Farhang B., Ghaebi H., JAVANI N.

Journal of Cleaner Production, vol.417, 2023 (SCI-Expanded) identifier

  • Publication Type: Article / Article
  • Volume: 417
  • Publication Date: 2023
  • Doi Number: 10.1016/j.jclepro.2023.137907
  • Journal Name: Journal of Cleaner Production
  • Journal Indexes: Science Citation Index Expanded (SCI-EXPANDED), Scopus, Academic Search Premier, PASCAL, Aerospace Database, Business Source Elite, Business Source Premier, CAB Abstracts, Chimica, Communication Abstracts, Compendex, INSPEC, Metadex, Pollution Abstracts, Public Affairs Index, Veterinary Science Database, Civil Engineering Abstracts
  • Keywords: Ammonia, Biogas, Exergy analysis, Hydrogen, Poly-generation
  • Yıldız Technical University Affiliated: Yes


In the current study, a new poly-generation energy system run by biogas steam reforming is proposed and assessed. To dissect the techno-economic feasibility of the offered system, energy, exergy, and sum unit cost of the products (SUCP) are considered as robust indicators for the system appraisal. Also, to acquire enhanced thermodynamic efficiencies, the system has benefited from the careful design of the biogas steam reforming unit, modified Rankine cycle, ammonia synthesis unit, hydrogen generation equipment as well as reverse osmosis unit.
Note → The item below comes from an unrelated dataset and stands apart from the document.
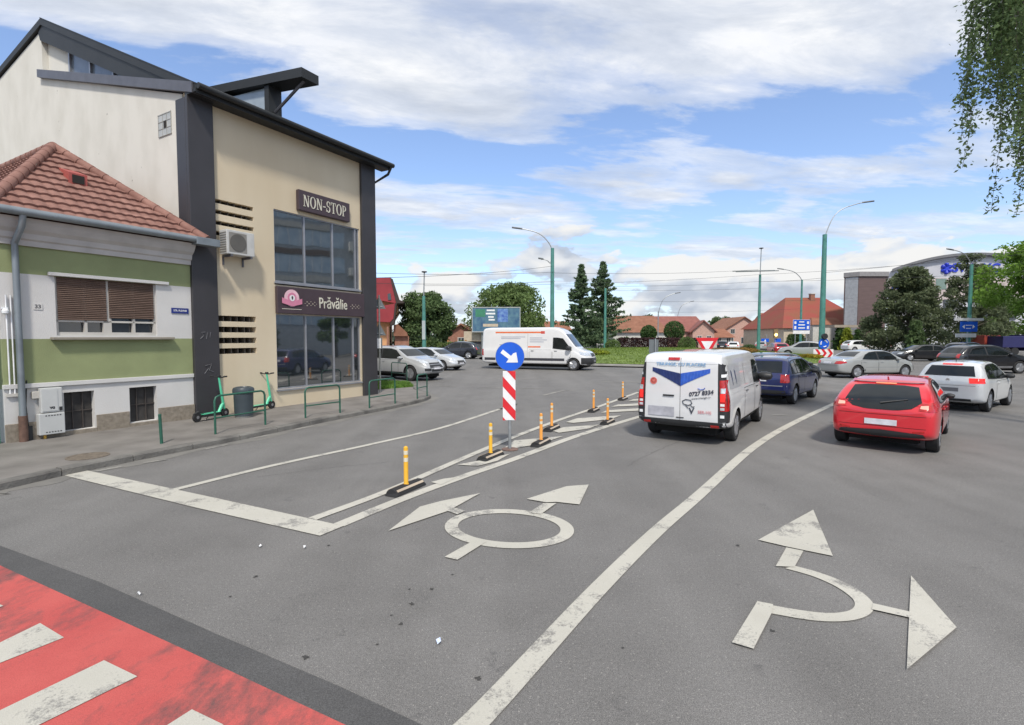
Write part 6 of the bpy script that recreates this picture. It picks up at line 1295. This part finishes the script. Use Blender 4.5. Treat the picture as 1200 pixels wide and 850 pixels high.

It is uncovered that the prepared poly-generation system is qualified to provide 687.4 kW of power, 0.9662 kg/s of freshwater, 0.15 kg/s of hydrogen, and 1.149 kg/s of ammonia. Besides, the energy and exergy efficiencies of the system have been calculated at about 18.9% and 16.9%, respectively with a total exergy destruction rate of 51020.78 kW. Also, following the results of the thermodynamic appraisals, the biogas steam reforming reactor and ammonia synthesis reactor have the highest contributions to inefficiencies happening in the system. Furthermore, from a sweeping sensitivity investigation, the optimum performance of the system appears in a biogas steam reforming reaction temperature of 1050K. Also, the SUCP decreases by about 21 $/GJ by increasing the Biogas Steam Reforming reactor pressure.